A story taught through anthropomorphism raises arguments that might say that telling a story through otherworldly or unrealistic characters breaks immersion. This argument is quite valid; if a story is taught through animals, how can humans relate?

Well, another similar example is Zootopia, a film which is told through a varietal assortment of creatures in the animal kingdom. While the story does have bunnies, zebras and polar bears running around, at its core, it reflects the detrimental effects of discrimination and racism. This format of applying unfamiliar characters to familiar concepts works, and it certainly applies to Hyper Light Drifter.

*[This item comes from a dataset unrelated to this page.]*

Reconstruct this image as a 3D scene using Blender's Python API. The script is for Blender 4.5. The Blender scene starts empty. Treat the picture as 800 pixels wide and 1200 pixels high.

As you navigate a futuristic yet ancient civilization, this dark entity plagues The Drifter. Many theories have been brought up, but the most common one is that this demon is a personification of death itself, taunting The Drifter as they slowly work themselves to uncovering what lies beneath the earth’s surface.

While The Drifter is unstoppable at defeating the entity, he knows the illness will kill him. It is a bleak reality, but the conclusion brings the fact that our actions last. While The Drifter’s fate is most likely not favorable, the impact his sacrifice has made will bring joy to generations to come.

That is the message Hyper Light Drifter is pushing. We as people can create impact no matter how small it may be, no matter how long it takes to get there.

A simple experience, you can finish the game in approximately eight hours. Controls are as smooth as they get, combat is smooth and satisfying. If you want to delve into the forgotten grief and build something new for yourself, you can find Hyper Light Drifter on Linux, Microsoft Windows, OS X, PlayStation 4, Xbox One, Nintendo Switch, and iOS.